だけれども、お客さまとの大切なコミュニケーションの時間でもあるし、退屈させてはいけないので世間話などもする。
でも、意識は手先に集中しています。
調整が難しいお客さまには、30分以上かけることもざらにありました。
例えば、ラジオペンチでメガネの枠をつまんで微妙な力加減で調整をするのですが、大切なお客さまのメガネを傷つけないようにしないといけないわけです。
なので、それなりの工夫をしますが、残念なことに一部の量販店ではそれさえなされていないことが多い。
私は元プロなので、どのような調整をされたのかは、そのメガネを見れば分かる。
可哀想なメガネの調整され方をみると、
やっぱり自分で調整しよう、って思います。
観察力と洞察力が行政書士業務には必要だなと再認識したのです。
が、実はメガネ販売もそうで、といいますか、およそあらゆる職業をうまく立ち回るためには観察力と洞察力は必要なんですね。

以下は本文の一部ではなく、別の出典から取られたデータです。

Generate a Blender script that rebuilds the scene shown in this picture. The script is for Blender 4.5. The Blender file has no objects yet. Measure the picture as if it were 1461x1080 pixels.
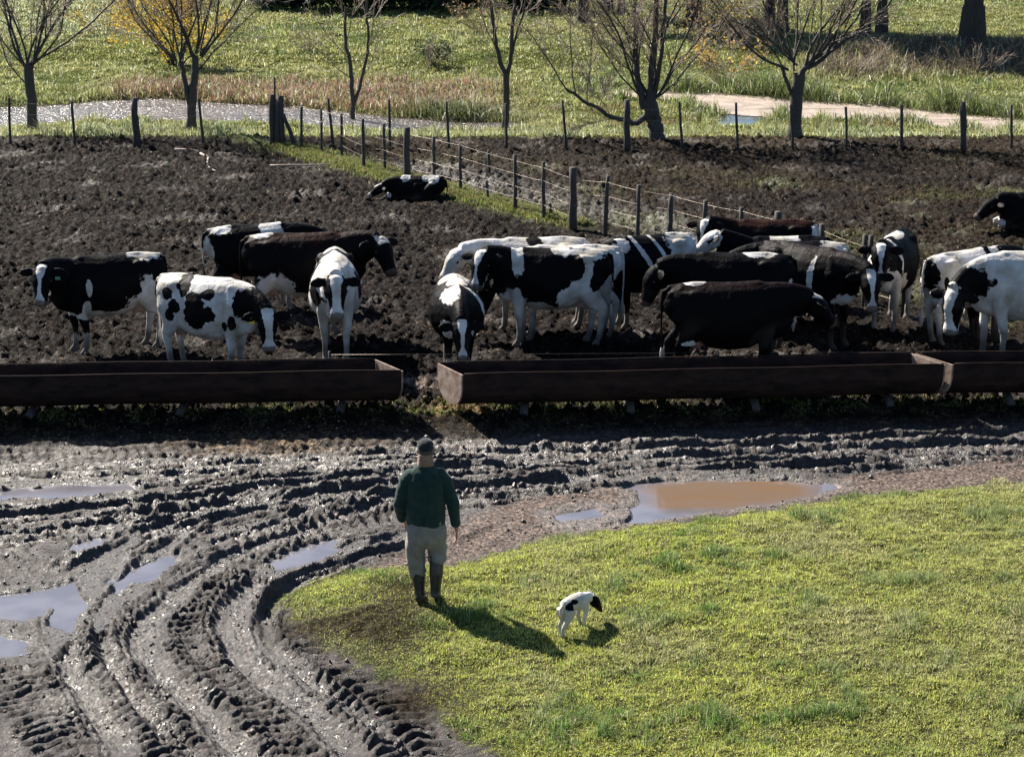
import bpy, bmesh, math, random
import numpy as np
from mathutils import Vector, Matrix

# ------------------------------------------------------------------ camera, light, exposure
scene = bpy.context.scene
COL = scene.collection
CAM_H = 8.5
PITCH = math.radians(14.72)
FPX = 3125.0                       # focal length in photo pixels (photo 1461 x 1080)
cam_d = bpy.data.cameras.new("camera")
cam = bpy.data.objects.new("camera", cam_d); COL.objects.link(cam)
cam.location = (0, 0, CAM_H)
cam.rotation_euler = (math.pi/2 - PITCH, 0, 0)
cam_d.sensor_width = 36.0
cam_d.lens = FPX/1461*36.0
cam_d.clip_end = 3000
scene.camera = cam

SHX, SHY = 0.78, -0.88             # where the top of a 1 m stick's shadow falls
sun_vec = Vector((-SHX, -SHY, 1)).normalized()
SUN_EL = math.asin(sun_vec.z)
SUN_AZ = math.atan2(sun_vec.x, sun_vec.y)
world = bpy.data.worlds.new("World"); scene.world = world
world.use_nodes = True
wn = world.node_tree
sky = wn.nodes.new("ShaderNodeTexSky"); sky.sky_type = 'NISHITA'; sky.sun_disc = False
sky.ozone_density = 4.0; sky.dust_density = 0.4; sky.sun_elevation = SUN_EL; sky.sun_rotation = SUN_AZ
wn.links.new(sky.outputs[0], wn.nodes["Background"].inputs[0])
wn.nodes["Background"].inputs[1].default_value = 0.05
sun_d = bpy.data.lights.new("sun", 'SUN'); sun_d.energy = 5.0; sun_d.angle = math.radians(0.5)
sun_d.color = (1.0, 0.93, 0.82)
sun = bpy.data.objects.new("sun", sun_d); COL.objects.link(sun)
sun.rotation_euler = sun_vec.to_track_quat('Z', 'Y').to_euler()
sun.location = (-30, 60, 60)
scene.view_settings.view_transform = 'Standard'
scene.view_settings.look = 'None'
scene.view_settings.gamma = 1.0
scene.view_settings.exposure = 1.38

rs = np.random.RandomState(7)
random.seed(11)

# ------------------------------------------------------------------ numpy noise
_P = np.random.RandomState(3).permutation(256); _P = np.concatenate([_P, _P, _P])
_G = np.random.RandomState(5).normal(size=(256, 3)); _G /= np.linalg.norm(_G, axis=1)[:, None]

def perlin(x, y, z=None):
    x = np.asarray(x, float); y = np.asarray(y, float)
    if z is None:
        xi = np.floor(x).astype(int); yi = np.floor(y).astype(int)
        xf = x-xi; yf = y-yi
        u = xf*xf*xf*(xf*(xf*6-15)+10); v = yf*yf*yf*(yf*(yf*6-15)+10)
        def g(ix, iy, dx, dy):
            h = _P[_P[ix & 255] + (iy & 255)]
            a = h*(2*np.pi/256.0)
            return np.cos(a)*dx + np.sin(a)*dy
        n00 = g(xi, yi, xf, yf); n10 = g(xi+1, yi, xf-1, yf)
        n01 = g(xi, yi+1, xf, yf-1); n11 = g(xi+1, yi+1, xf-1, yf-1)
        a = n00+u*(n10-n00); b = n01+u*(n11-n01)
        return (a+v*(b-a))*1.4
    z = np.asarray(z, float)
    xi = np.floor(x).astype(int); yi = np.floor(y).astype(int); zi = np.floor(z).astype(int)
    xf = x-xi; yf = y-yi; zf = z-zi
    u = xf*xf*(3-2*xf); v = yf*yf*(3-2*yf); w = zf*zf*(3-2*zf)
    def g(ix, iy, iz, dx, dy, dz):
        h = _P[_P[_P[ix & 255]+(iy & 255)]+(iz & 255)]
        G = _G[h]
        return G[..., 0]*dx+G[..., 1]*dy+G[..., 2]*dz
    r = []
    for k in (0, 1):
        a0 = g(xi, yi, zi+k, xf, yf, zf-k); a1 = g(xi+1, yi, zi+k, xf-1, yf, zf-k)
        b0 = g(xi, yi+1, zi+k, xf, yf-1, zf-k); b1 = g(xi+1, yi+1, zi+k, xf-1, yf-1, zf-k)
        a = a0+u*(a1-a0); b = b0+u*(b1-b0); r.append(a+v*(b-a))
    return (r[0]+w*(r[1]-r[0]))*1.5

def fbm(x, y, sc, octv=4, gain=0.5, seed=0.0):
    s = 0; a = 1; n = 0; f = 1.0/sc
    for k in range(octv):
        s = s + a*perlin(x*f+seed+17.3*k, y*f-seed*1.7+9.1*k); n += a; a *= gain; f *= 2.03
    return s/n

def billow(x, y, sc, octv=3, seed=0.0):
    s = 0; a = 1; n = 0; f = 1.0/sc
    for k in range(octv):
        s = s + a*(np.abs(perlin(x*f+seed+7.3*k, y*f+seed*0.7-5.1*k))*2-0.45); n += a; a *= 0.5; f *= 2.1
    return s/n

def sstep(a, b, x):
    t = np.clip((x-a)/(b-a), 0, 1); return t*t*(3-2*t)

# ------------------------------------------------------------------ photo pixel -> ground point
def ray(px, py):
    u = (px-730.5)/FPX; v = (540-py)/FPX
    c, s = math.cos(PITCH), math.sin(PITCH)
    return np.array([u, c+v*s, v*c-s])

def Gz(px, py, z=0.0):
    d = ray(px, py); t = (z-CAM_H)/d[2]
    return np.array([d[0]*t, d[1]*t, z])

def poly_w(pts, z=0.0):
    return np.array([Gz(a, b, z)[:2] for a, b in pts])

def sdf_poly(x, y, P):
    """signed distance, positive inside"""
    x = np.asarray(x, float); y = np.asarray(y, float)
    d = np.full(x.shape, 1e9); ins = np.zeros(x.shape, bool)
    n = len(P)
    for i in range(n):
        ax, ay = P[i]; bx, by = P[(i+1) % n]
        ex, ey = bx-ax, by-ay
        t = np.clip(((x-ax)*ex+(y-ay)*ey)/(ex*ex+ey*ey+1e-12), 0, 1)
        d = np.minimum(d, (x-ax-t*ex)**2+(y-ay-t*ey)**2)
        c = ((ay > y) != (by > y))
        with np.errstate(divide='ignore', invalid='ignore'):
            xc = (bx-ax)*(y-ay)/(by-ay+1e-12)+ax
        ins ^= (c & (x < xc))
    d = np.sqrt(d)
    return np.where(ins, d, -d)

def catmull(pts, n=6):
    P = [np.array(p, float) for p in pts]
    P = [2*P[0]-P[1]]+P+[2*P[-1]-P[-2]]
    out = []
    for i in range(1, len(P)-2):
        for k in range(n):
            t = k/n
            out.append(0.5*((2*P[i])+(-P[i-1]+P[i+1])*t+(2*P[i-1]-5*P[i]+4*P[i+1]-P[i+2])*t*t+(-P[i-1]+3*P[i]-3*P[i+1]+P[i+2])*t**3))
    out.append(P[-2]); return np.array(out)

def line_dist(x, y, L):
    """distance (signed by side) and arc length to polyline"""
    d = np.full(x.shape, 1e9); sg = np.zeros(x.shape); s = np.zeros(x.shape); acc = 0
    for i in range(len(L)-1):
        ax, ay = L[i]; bx, by = L[i+1]; ex, ey = bx-ax, by-ay; l = math.hypot(ex, ey)
        t = np.clip(((x-ax)*ex+(y-ay)*ey)/(l*l+1e-12), 0, 1)
        dd = (x-ax-t*ex)**2+(y-ay-t*ey)**2
        m = dd < d
        d = np.where(m, dd, d); s = np.where(m, acc+t*l, s)
        sg = np.where(m, np.sign((x-ax)*ey-(y-ay)*ex), sg)
        acc += l
    return np.sqrt(d)*sg, s, acc

# ------------------------------------------------------------------ the lie of the land
GRASS_P = poly_w([(385, 868), (400, 845), (450, 825), (520, 810), (580, 806), (640, 803), (700, 788), (760, 770), (900, 750), (1040, 733),
                  (1200, 710), (1330, 697), (1461, 685), (1700, 665), (2400, 660), (2600, 1500), (1000, 1400), (820, 1200), (690, 1085), (640, 1050), (590, 1010), (555, 978), (500, 948), (420, 915)], 0.0)
SILT_P = poly_w([(480, 830), (560, 795), (660, 740), (740, 712), (880, 695), (960, 680), (1180, 685), (1461, 655), (1600, 650), (1600, 670), (1461, 685), (1200, 712), (1040, 735), (900, 752), (760, 772), (700, 792), (600, 812), (520, 820)])
POND_P = poly_w([(-400, 160), (-60, 152), (60, 150), (100, 147), (150, 142), (230, 139), (300, 145), (400, 150), (480, 157), (560, 166), (640, 172), (760, 174),
                 (700, 186), (600, 186), (520, 182), (420, 178), (300, 173), (170, 173), (60, 178), (-60, 184), (-400, 190)])
STREAM_P = poly_w([(860, 128), (930, 133), (1040, 136), (1130, 145), (1250, 153), (1400, 168), (1500, 180), (1800, 200), (1800, 230), (1500, 194), (1400, 185), (1250, 174), (1140, 168), (1060, 163), (1020, 158), (985, 143), (930, 140), (860, 134)])
POOL_P = poly_w([(1090, 160), (1085, 174), (1060, 182), (1028, 180), (1035, 168), (1050, 162)])
FENCE_A = Gz(398, 212, 0.2)[:2]; FENCE_B = Gz(1290, 452, 0.2)[:2]
PUD = {
 'a': poly_w([(-200, 862), (0, 846), (60, 838), (110, 824), (150, 808), (172, 800), (160, 826), (138, 848), (122, 868), (96, 896), (80, 892), (74, 864), (50, 882), (0, 890), (-200, 900)]),
 'b': poly_w([(160, 826), (200, 803), (254, 788), (244, 806), (205, 826), (168, 842)]),
 'c': poly_w([(386, 802), (420, 782), (484, 766), (480, 778), (440, 800), (398, 808)]),
 'd': poly_w([(-100, 704), (0, 698), (80, 691), (190, 688), (200, 697), (100, 706), (-100, 714)]),
 'e': poly_w([(104, 778), (150, 764), (156, 772), (112, 786)]),
 'g': poly_w([(890, 692), (940, 686), (1000, 684), (1110, 684), (1150, 688), (1186, 689), (1190, 695), (1150, 706), (1090, 717), (1000, 729), (950, 738), (880, 746), (820, 753), (800, 750), (850, 738), (890, 730), (912, 716), (914, 702)]),
 'h': poly_w([(786, 734), (850, 724), (856, 732), (800, 742)]),
 'i': poly_w([(-100, 905), (0, 904), (44, 914), (30, 930), (0, 934), (-100, 930)]),
}
BROWN_P = poly_w([(920, 699), (960, 687), (1020, 684), (1110, 684), (1150, 689), (1150, 703), (1090, 714), (1010, 721), (945, 720)])
PUD_Z = {k: -0.035+.0015*i for i, k in enumerate(PUD)}

RUTS = [  # points, depth, half width, lug amplitude, berm
 ([(190, 1090), (150, 1030), (105, 960), (86, 905), (100, 862), (141, 811), (185, 780), (236, 749), (330, 721), (448, 705), (560, 690), (700, 678)], .10, .13, .012, .06),
 ([(380, 1100), (340, 1066), (302, 1023), (245, 971), (208, 929), (203, 900), (222, 872), (264, 834), (330, 792), (401, 768), (495, 732), (600, 704), (740, 690), (880, 682)], .10, .14, .014, .07),
 ([(520, 1090), (472, 1042), (425, 1004), (378, 966), (340, 929), (330, 881), (349, 844), (401, 811), (472, 790), (560, 768), (620, 750)], .11, .15, .014, .07),
 ([(640, 792), (680, 768), (712, 750), (735, 740)], .05, .10, .012, .06),
 ([(625, 775), (668, 752), (695, 742)], .05, .09, .012, .06),
 ([(-150, 674), (0, 668), (200, 664), (460, 645), (700, 636), (1000, 628), (1461, 612), (1650, 606)], .05, .12, .012, .025),
 ([(-150, 745), (0, 738), (150, 724), (330, 705), (480, 684), (760, 664), (1000, 652), (1461, 634), (1650, 628)], .08, .14, .012, .04),
 ([(-150, 700), (0, 690), (200, 682), (400, 664), (640, 652), (900, 642), (1461, 622), (1650, 618)], .07, .13, .012, .035),
 ([(560, 716), (700, 702), (860, 688), (960, 676), (1200, 664), (1461, 650), (1650, 640)], .07, .13, .012, .045),
 ([(-100, 770), (60, 757), (200, 738), (330, 716), (420, 695)], .07, .12, .012, .06),
 ([(90, 830), (150, 795), (230, 765), (300, 745), (400, 722), (520, 700)], .06, .12, .010, .06),
 ([(560, 790), (500, 800), (450, 822), (400, 850), (372, 885), (378, 920), (420, 960), (470, 1000)], .07, .10, .010, .05),
]
LUGS = [  # points, half width, amplitude
 ([(430, 1100), (380, 1040), (320, 985), (285, 930), (290, 880), (330, 835), (400, 790), (480, 752), (580, 722)], .34, .05),
 ([(620, 1110), (570, 1060), (510, 1010), (450, 965), (400, 925)], .32, .05),
 ([(-120, 820), (0, 790), (90, 765), (190, 738), (330, 714)], .34, .04),
 ([(330, 775), (400, 752), (470, 732), (560, 712)], .26, .045),
 ([(140, 1100), (80, 1040), (40, 980), (10, 935)], .36, .04),
 ([(290, 1100), (230, 1040), (180, 985), (150, 930), (160, 880), (210, 838)], .32, .045),
 ([(700, 1150), (600, 1060), (560, 1010), (500, 965)], .25, .04),
 ([(-100, 655), (300, 645), (700, 622), (1100, 606), (1500, 592)], .3, .02),
]
RUTS = [(catmull(poly_w(r[0]), 4),)+tuple(r[1:]) for r in RUTS]
def shifted(L, d):
    t = np.gradient(L, axis=0); t /= np.linalg.norm(t, axis=1)[:, None]
    return L+d*np.stack([t[:, 1], -t[:, 0]], 1)
for i_, offs in ((0, (.42,)), (1, (-.44,)), (2, (.38,)), (9, (.3,)), (10, (-.3,)), (5, (.28,)), (6, (.34, -.32)), (7, (.30,)), (8, (-.3, .3))):
    for o_ in offs: RUTS.append((shifted(RUTS[i_][0], o_), .055, .065, .006, .03))
LUGS = [(catmull(poly_w(r[0]), 4),)+tuple(r[1:]) for r in LUGS]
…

サラリーマンだって、上司や同僚、取引先との関係性を良好に保ちつつ仕事を回していくには、それぞれのパーソナリティに対する観察力や洞察力は必要。
で、特別な事情がない限り、観察力や洞察力は身に付けるのが難しく、時間がかかる。
だから、それを持ち合わせている人は希少価値があると言えるのだけれど。
「KKDの世界」というと、なんだか勿体つけたような新人を排斥するような感じを受けるから嫌なのだけど、全てが再現性のあるものに纏められるわけでもないので、どこの世界でもある程度はKKDはあるんだろうなあ、と思いました。
退職はしましたが、未だにメガネは好きなので、たまには行政書士業務と無関係なメガネ関連の記事も書いていこうと思っています。
行政書士阿部総合事務所
行政書士阿部隆昭
あっ、最後に言っておきますけど。
ベテランだからといって、メガネの調整が上手だとは限りませんからね。
KKDの世界なのだから、ベテランを指名すれば大丈夫、というわけにはなかなかいきません。
それについても、またいつか書きましょう。